Bilancio di un sisma che dura ancora


L’Aquila – (di Gianfranco Colacito) – Tranquilli, non vi annoieremo con cifre, grafici, tabelle, percentuali, date. A noi basta una sola data: 6 aprile 2009. Quella che indica la fine del centro storico dell’Aquila e la distruzione di una quantità di bellissimi piccoli centri, spesso tesori d’arte come Fontecchio. Da quella data, oggi che finisce l’anno della sciagura, si può tentare un bilancio. E’ anche facile.
BIBLICA FUGA AD APRILE – All’inizio una città intera, circa 100.000 abitanti, fuggì. Sbandamento, tendopoli, assistenza a migliaia di derelitti, e 307 morti, oltre a drammatiche legioni di feriti e a persone morte dopo, o profondamente ferite nella psiche. Innumerevoli persone ricorrono agli psichiatri. Vogliamo tancerne?
CASE - I mesi trascorsero, la confusione aumentò, le istituzioni funzionarono (chi più, chi meno, alcuni assai meno, ma non sarebbe giusto muovere accuse e recriminare) e le case furono costruite in tempi velocissimi: stupimmo il mondo. Quasi 5.000. Ciò non vuol dire che alcune cose non andarono affatto per il meglio. Complessivamente, non si può negare che l’emergenza fu gestita bene e che i soldi fluirono come il Nilo.

SOLDI? TANTI - Anche troppi, visti i costi di certi interventi, visto il profitto di certi affaristi piombati sull’emergenza come avvoltoi. Tra loro, anche politici. Lavoro a profusione, ma poco per gli aquilani. Mafia infiltrata. Manovalanza quasi tutta straniera. Cassa integrazione e sostegni ad autonome sistemazioni, o attività rinate. Ma ugualmente un vulnus economico spaventoso, una depressione commerciale e ignobili ritardi nelle approvazioni di aree e attrezzature. Come di opere pubbliche comunali restate al palo, mentre opere stradali imponenti venivano costruite in poche settimane.
ALTROVE - In Dubai hanno finito il grattacielo più alto del mondo (818 metri) in cinque anni. Meno di quanto stia impiegando il Comune ad aprire la variante di Pile. Lasciamo andare, altrimenti c’è da piangere.
IL G8 E LE PROMESSE - Dal G8 solo benefici d’immagine. La maggior parte dei potenti della Terra, a cominciare dagli USA e dal Vaticano, non hanno adottato alcuna opera. Promesse, parole, commozione. Ma nulla o poco di concreto.
TETTI SI’, MA DI ALBERGHI - E adesso? Alcuni dati: le case non bastano, i MAP neppure, le case mobili chi sa quando arriveranno e dove si collocheranno. Migliaia di aquilani sono ancora esuli e sfollati. Sì, tutti hanno un tetto. Un trucco di parole, perché le case non ci sono. Tetto è anche quello di un albergo…
RICOSTRUIRE, UNA NEBULOSA - La ricostruzione? Nessuno sa davvero quando e come, dove e in che modo. Soldi insufficienti, progetti inesistenti, scelte zero, programmazione a caro amico, interventi sulle case lunghissimi e incerti, niente di niente sulle case E-F. Ci vorrebbe un Bertolaso permanente a tempo pieno. Che magari rendesse note le graduatorie di coloro che hanno avuto case assegnate, ma non si sa, in certi casi, perché e come.

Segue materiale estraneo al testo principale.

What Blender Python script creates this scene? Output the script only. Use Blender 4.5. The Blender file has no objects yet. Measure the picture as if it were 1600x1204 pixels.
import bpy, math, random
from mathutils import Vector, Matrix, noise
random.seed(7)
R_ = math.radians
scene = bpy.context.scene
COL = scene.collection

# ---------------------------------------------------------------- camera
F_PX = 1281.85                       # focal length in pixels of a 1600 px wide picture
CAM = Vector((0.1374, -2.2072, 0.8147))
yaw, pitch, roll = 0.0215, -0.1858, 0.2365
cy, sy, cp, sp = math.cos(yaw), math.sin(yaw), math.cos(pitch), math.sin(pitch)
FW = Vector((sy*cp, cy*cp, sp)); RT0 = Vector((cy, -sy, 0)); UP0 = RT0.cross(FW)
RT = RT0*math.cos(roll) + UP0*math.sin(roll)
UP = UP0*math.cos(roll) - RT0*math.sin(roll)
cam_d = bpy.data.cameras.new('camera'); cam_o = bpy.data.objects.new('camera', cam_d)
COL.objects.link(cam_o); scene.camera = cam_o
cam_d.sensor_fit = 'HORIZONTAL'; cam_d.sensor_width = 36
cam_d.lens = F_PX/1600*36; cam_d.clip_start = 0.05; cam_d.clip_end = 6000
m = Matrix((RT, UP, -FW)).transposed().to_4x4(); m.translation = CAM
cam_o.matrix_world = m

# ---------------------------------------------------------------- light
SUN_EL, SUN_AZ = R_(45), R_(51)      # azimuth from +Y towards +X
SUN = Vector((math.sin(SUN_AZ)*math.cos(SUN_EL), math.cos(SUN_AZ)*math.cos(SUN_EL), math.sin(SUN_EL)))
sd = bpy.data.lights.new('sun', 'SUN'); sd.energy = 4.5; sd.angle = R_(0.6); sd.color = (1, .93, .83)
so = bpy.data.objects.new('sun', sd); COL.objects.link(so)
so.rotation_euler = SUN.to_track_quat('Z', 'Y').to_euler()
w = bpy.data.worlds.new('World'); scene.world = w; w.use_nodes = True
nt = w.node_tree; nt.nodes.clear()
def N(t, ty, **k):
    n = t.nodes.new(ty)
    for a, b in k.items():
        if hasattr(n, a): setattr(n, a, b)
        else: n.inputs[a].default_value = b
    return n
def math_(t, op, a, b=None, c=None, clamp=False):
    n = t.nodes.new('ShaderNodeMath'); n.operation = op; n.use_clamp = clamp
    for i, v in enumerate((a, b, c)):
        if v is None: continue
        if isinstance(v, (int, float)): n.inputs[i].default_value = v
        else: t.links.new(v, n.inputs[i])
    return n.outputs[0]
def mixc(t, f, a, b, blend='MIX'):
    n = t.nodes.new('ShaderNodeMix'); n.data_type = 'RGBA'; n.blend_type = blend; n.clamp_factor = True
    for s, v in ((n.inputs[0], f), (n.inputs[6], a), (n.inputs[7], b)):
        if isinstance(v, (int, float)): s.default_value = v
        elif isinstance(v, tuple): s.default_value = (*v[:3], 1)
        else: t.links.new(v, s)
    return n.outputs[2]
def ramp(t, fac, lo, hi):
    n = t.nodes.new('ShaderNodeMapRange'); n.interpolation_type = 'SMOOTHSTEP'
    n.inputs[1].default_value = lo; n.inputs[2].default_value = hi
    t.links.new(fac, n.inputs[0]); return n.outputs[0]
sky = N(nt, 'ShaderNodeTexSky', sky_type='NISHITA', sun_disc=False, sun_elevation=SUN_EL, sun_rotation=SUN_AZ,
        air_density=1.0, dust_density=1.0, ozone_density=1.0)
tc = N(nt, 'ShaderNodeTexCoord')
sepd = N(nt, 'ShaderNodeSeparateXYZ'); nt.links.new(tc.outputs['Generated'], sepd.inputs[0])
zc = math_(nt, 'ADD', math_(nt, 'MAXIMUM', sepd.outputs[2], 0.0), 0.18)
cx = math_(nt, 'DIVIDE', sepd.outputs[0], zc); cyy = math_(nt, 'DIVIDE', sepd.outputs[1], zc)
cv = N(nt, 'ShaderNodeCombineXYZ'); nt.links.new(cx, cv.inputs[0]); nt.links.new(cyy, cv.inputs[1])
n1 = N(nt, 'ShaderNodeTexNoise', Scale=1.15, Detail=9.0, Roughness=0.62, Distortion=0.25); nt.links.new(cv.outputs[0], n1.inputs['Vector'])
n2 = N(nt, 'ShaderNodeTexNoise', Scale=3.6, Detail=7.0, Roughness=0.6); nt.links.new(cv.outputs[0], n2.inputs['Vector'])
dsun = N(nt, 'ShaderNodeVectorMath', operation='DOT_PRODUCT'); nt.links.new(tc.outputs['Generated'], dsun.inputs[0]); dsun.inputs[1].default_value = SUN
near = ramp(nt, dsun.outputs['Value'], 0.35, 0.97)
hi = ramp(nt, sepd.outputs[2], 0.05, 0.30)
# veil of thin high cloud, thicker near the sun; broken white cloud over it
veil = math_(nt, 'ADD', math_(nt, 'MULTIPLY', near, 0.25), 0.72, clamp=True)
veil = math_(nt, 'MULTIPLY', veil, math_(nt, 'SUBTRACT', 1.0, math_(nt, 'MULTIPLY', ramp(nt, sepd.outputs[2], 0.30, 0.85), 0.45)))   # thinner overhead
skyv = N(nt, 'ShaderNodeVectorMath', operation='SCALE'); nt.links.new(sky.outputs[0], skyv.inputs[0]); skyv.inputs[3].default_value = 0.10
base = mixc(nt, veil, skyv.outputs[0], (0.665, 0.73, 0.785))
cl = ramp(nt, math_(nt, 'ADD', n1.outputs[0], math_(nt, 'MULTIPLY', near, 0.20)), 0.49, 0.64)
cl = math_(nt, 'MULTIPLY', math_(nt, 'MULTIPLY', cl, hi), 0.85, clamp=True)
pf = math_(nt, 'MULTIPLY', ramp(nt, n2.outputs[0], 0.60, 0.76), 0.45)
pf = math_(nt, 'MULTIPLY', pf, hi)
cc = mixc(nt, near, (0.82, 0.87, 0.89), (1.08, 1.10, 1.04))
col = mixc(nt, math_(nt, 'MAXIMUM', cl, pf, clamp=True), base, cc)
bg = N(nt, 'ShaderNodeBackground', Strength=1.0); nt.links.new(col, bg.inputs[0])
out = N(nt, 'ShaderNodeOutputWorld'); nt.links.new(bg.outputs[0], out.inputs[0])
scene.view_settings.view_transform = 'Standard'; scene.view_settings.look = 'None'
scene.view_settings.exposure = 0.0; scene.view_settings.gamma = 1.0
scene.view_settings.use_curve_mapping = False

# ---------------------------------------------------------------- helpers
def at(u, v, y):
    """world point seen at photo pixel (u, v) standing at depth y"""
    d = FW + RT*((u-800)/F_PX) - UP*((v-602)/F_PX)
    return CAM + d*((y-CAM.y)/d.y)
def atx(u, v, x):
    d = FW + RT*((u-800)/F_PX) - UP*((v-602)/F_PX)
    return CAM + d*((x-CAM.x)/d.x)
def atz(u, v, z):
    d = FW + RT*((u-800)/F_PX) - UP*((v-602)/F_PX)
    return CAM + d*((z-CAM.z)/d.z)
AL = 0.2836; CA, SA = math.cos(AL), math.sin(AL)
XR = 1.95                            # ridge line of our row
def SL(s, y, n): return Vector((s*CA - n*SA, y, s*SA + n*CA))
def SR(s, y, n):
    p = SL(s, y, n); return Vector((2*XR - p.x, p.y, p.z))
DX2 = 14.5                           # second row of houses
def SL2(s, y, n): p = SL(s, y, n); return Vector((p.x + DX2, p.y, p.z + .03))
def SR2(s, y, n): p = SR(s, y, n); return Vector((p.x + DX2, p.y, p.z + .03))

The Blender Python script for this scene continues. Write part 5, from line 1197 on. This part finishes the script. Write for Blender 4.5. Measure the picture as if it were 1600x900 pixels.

MORTI E INCHIESTE – E infine, i morti e le inchieste. Duecento fascicoli, decine di indagati e altri ce ne saranno. La speranza fervida che qualcuno paghi davvero, ma non con soldi, bensì con severe condanne. Voglia di verità e di coraggio, voglia di fare luce su retroscena, ritardi, omissioni, imbrogli veri e propri durati decenni. Voglia di fermezza, che non è dote italiana.
LA GRANDE OMERTA’ - Allarmi sismici oscurati, rapporti sul rischio occultati e negati a chi voleva saperne di più. Soprattutto alla stampa. Esperti ritrosi e ambigui, mezze parole, neppure un prudente invito alla gente mentre le scosse si inseguivano a centinaia, sempre più forti: un invito per dire “uscite di casa” oppure “siate prudenti, preparatevi al peggio”. Tremendo se si ricorda che l’elenco degli edifici ad alto rischio cominciava con il palazzo del Governo. Tremendo se si pensa che alcuni geologi avevano 25 anni fa parlato di sottosuolo “capace di produrre un’eccezionale accelerazione delle onde sismiche”. E nessuna prevenzione o organizzazione della Protezione civile locale o abruzzese.
2010 - Così finisce il 2009. Buon anno 2010, ma francamente è difficile esserne certi. Proviamoci con la forza dei disperati, dopotutto nel 1703 ce la fecero.